British physicist and Nobel laureate, who is best known for his discovery in 1932 of one of the fundamental particles of matter, the neutron, a discovery that led directly to nuclear fission and the atomic bomb. He was born in Manchester and educated there at Victoria University. In 1909 he began working under the physicist Ernest Rutherford. At the end of World War I he went to the University of Cambridge with Rutherford, with whom he continued a fruitful collaboration until 1935. In that year Chadwick became professor at the University of Liverpool. From 1948 to 1958 he was Master, and from 1959 a Fellow, of Gonville and Caius College, University of Cambridge.
Chadwick was one of the first in Britain to stress the possibility of the development of an atomic bomb and was the chief scientist associated with the British atomic bomb effort. He spent much of his time from 1943 to 1945 in the United States, principally at the Los Alamos Scientific Laboratory (now the Los Alamos National Laboratory), New Mexico. A Fellow of the Royal Society, Chadwick received the 1935 Nobel Prize for Physics and was knighted in 1945.

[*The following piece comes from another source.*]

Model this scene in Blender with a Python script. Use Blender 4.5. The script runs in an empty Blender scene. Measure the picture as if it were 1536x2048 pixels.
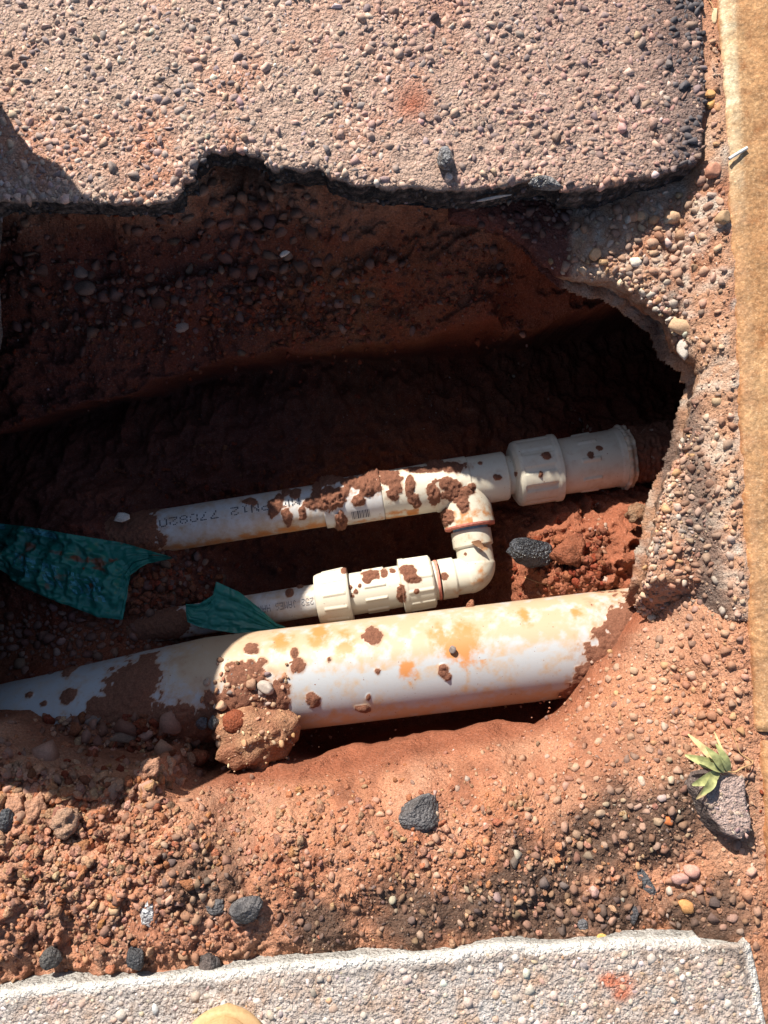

Moseley, Henry Gwyn Jeffreys (1887-1915),


English experimental physicist who achieved the first experimental identification of the atomic number and nuclear charge of an element. Born in Weymouth, Dorset, Moseley came from a distinguished family of scientists. After studying physics at Oxford, he joined Ernest Rutherford at Manchester. His initial work was on beta emission from radium, but he soon moved on to the study of X-ray spectra, using the technique of X-ray diffraction developed by W. H. Bragg and his son, W. L. Bragg. Ever since Mendeleev's proposal of the periodic table in 1869, chemists had striven to explain the fact that the chemical properties of the elements are a periodic function of their atomic weights. By means of X-ray diffraction, Moseley established, in 1913, a relationship between the frequencies of X-ray emission lines and what he concluded must be the atom's nuclear charge, thereby confirming the suggestion of A. van der Broek that the nuclear charge indicated an element's position in the periodic table. Moseley thus provided an experimental basis for equating nuclear charge with what he called atomic number. From now on it became possible to predict, from gaps in the series of X-ray frequencies, the existence of missing elements in the periodic table. Moseley moved back to Oxford to continue his work there, but was killed two years later in the battle of Sari Bair during the Gallipoli campaign.